Seriously, this is not okay!

+2
Level 75
Jan 21, 2019
Yes, it does
+2
Level 67
Aug 14, 2019
Dumb as in not being able to make a sound, not as in the newer, and currently more used meaning; not intelligent.

Lots of words go through shifts in their definition. Sometimes they co-exist, sometimes the old meaning disappears completely. (Examples in the same area are, dull, sharp, bright, dim, etc they all originally meant the literal meaning, but came to be an abstract reference to someone's intelligence).

In dutch the old word for mute was stom which nowadays means stupid, so followed a similar pattern as in english. (But stom/stupid has a narrower meaning in dutch, it is more about dislike "stupid school" "stupid shoes" etc than intelligence. Like in english you can use it for dislike but also say somebody is stupid meaning he is not smart. We use the word dom(dumb) in that case.

And then there is shtumm.
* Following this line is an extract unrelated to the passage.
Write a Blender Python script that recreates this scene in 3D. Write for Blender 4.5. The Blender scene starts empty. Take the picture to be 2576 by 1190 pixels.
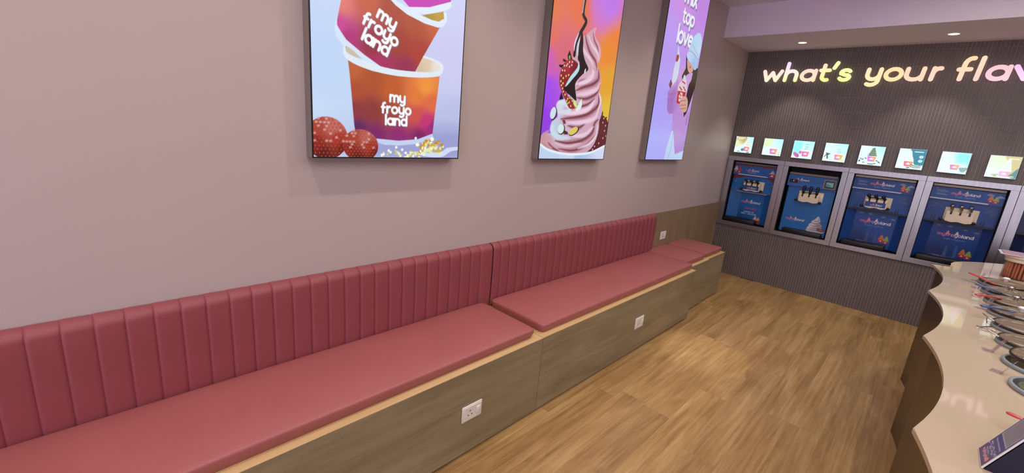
import bpy, bmesh, math, random
import numpy as np
from mathutils import Vector, Matrix
random.seed(7); np.random.seed(7)
S = bpy.context.scene
COL = S.collection
PI = math.pi

# ------------------------------------------------------------------ measured room (metres; camera above the origin)
F_PX, YAW, PITCH, ROLL, PCX, PCY, EYE = 1087.51, 0.7610, -0.2411, 0.0860, 1285.02, 581.90, 1.5
L, W = 5.3655, 1.7621            # end wall plane X = L, bench wall plane Y = W
CEIL, SOFFIT, SOFFIT_X = 2.752, 2.481, 4.585
ZB, ZTOP, BACK_TOP = 0.4433, 0.4904, 0.8222
YR, XB = -3.4, -3.2              # right-hand wall, shop front

def lin(c):
    c = np.asarray(c, float) / 255.0
    return np.where(c <= 0.04045, c / 12.92, ((c + 0.055) / 1.055) ** 2.4)
def rgba(c): return tuple(float(v) for v in lin(c)) + (1.0,)

# ------------------------------------------------------------------ camera
def cam_axes():
    y, p, r = YAW, PITCH, ROLL
    f = Vector((math.cos(y) * math.cos(p), math.sin(y) * math.cos(p), math.sin(p)))
    rt = Vector((math.sin(y), -math.cos(y), 0)); up = rt.cross(f)
    return (rt * math.cos(r) + up * math.sin(r), up * math.cos(r) - rt * math.sin(r), f)
CR, CU, CF = cam_axes()
cd = bpy.data.cameras.new('camera'); cam = bpy.data.objects.new('camera', cd); COL.objects.link(cam)
cd.sensor_fit = 'HORIZONTAL'; cd.sensor_width = 36; cd.lens = F_PX / 2576 * 36
cd.shift_x = (1288 - PCX) / 2576; cd.shift_y = (PCY - 595) / 2576; cd.clip_start = 0.02
m = Matrix((CR, CU, -CF)).transposed().to_4x4(); m.translation = (0, 0, EYE); cam.matrix_world = m
S.camera = cam

# ------------------------------------------------------------------ world, lights, exposure
wd = bpy.data.worlds.new('world'); S.world = wd; wd.use_nodes = True
wd.node_tree.nodes['Background'].inputs[0].default_value = (0.62, 0.72, 1.0, 1)
wd.node_tree.nodes['Background'].inputs[1].default_value = 0.35
def area(name, loc, rot, sx, sy, power, color, spread=180):
    l = bpy.data.lights.new(name, 'AREA'); l.shape = 'RECTANGLE'; l.size = sx; l.size_y = sy
    l.energy = power; l.color = color; l.spread = math.radians(spread)
    o = bpy.data.objects.new(name, l); o.location = loc; o.rotation_euler = rot; COL.objects.link(o); return o
DAY, WARM = (0.80, 0.77, 1.0), (1.0, 0.87, 0.72)
area('shopfront_daylight', (XB + 0.05, -0.8, 1.15), (0, -PI / 2, 0), 1.7, 4.6, 66, DAY)
area('ceiling_fill', (1.2, -0.9, CEIL - 0.03), (0, 0, 0), 6.0, 2.6, 78, (1.0, 0.93, 0.88))  # unseen fill added for the shop's other ceiling lights, lifts the bench fronts
def downlight(x, y, z, power, cone=110, blend=0.9, radius=0.022, color=WARM):
    l = bpy.data.lights.new('downlight', 'SPOT'); l.energy = power; l.color = color
    l.spot_size = math.radians(cone); l.spot_blend = blend; l.shadow_soft_size = radius
    o = bpy.data.objects.new('downlight', l); o.location = (x, y, z); COL.objects.link(o); return o
for x in (-0.9, 0.2, 1.3, 2.4, 3.45): downlight(x, 1.19, CEIL - 0.03, 26)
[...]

Very surprised when I first heard that in english. (Which comes via yiddish from german stumm) And only means mute (and nót also dumb or stupid if I'm not mistaken

+1
Level 37
Jul 22, 2019
I thought that an echo was the sound produced when a word (or sentence) is shouted in a canyon, not the word itself.
+1
Level 62
Feb 11, 2020
Someone has counted what words are actually shouted most often in canyons? 'Hello' in its many language forms would be my guess as the most shouted in most canyons. (Not sure if the Grand Canyon is an echoey one.) I should think that often the people thought of 'Echo' echo echo echo echo ... just to hear it.

The story (Greek myth) was that Echo was fated to fade away till just her voice remained and she could only repeat what she heard. Pining for love, I think.

+1
Level 67
Aug 14, 2019
(without having started the quiz) The picture looks like a melted bag of M&M's haha
+1
Level 47
Nov 9, 2020
Accept "Kyiv." Every other time I've entered Kyiv on this site, it's been accepted.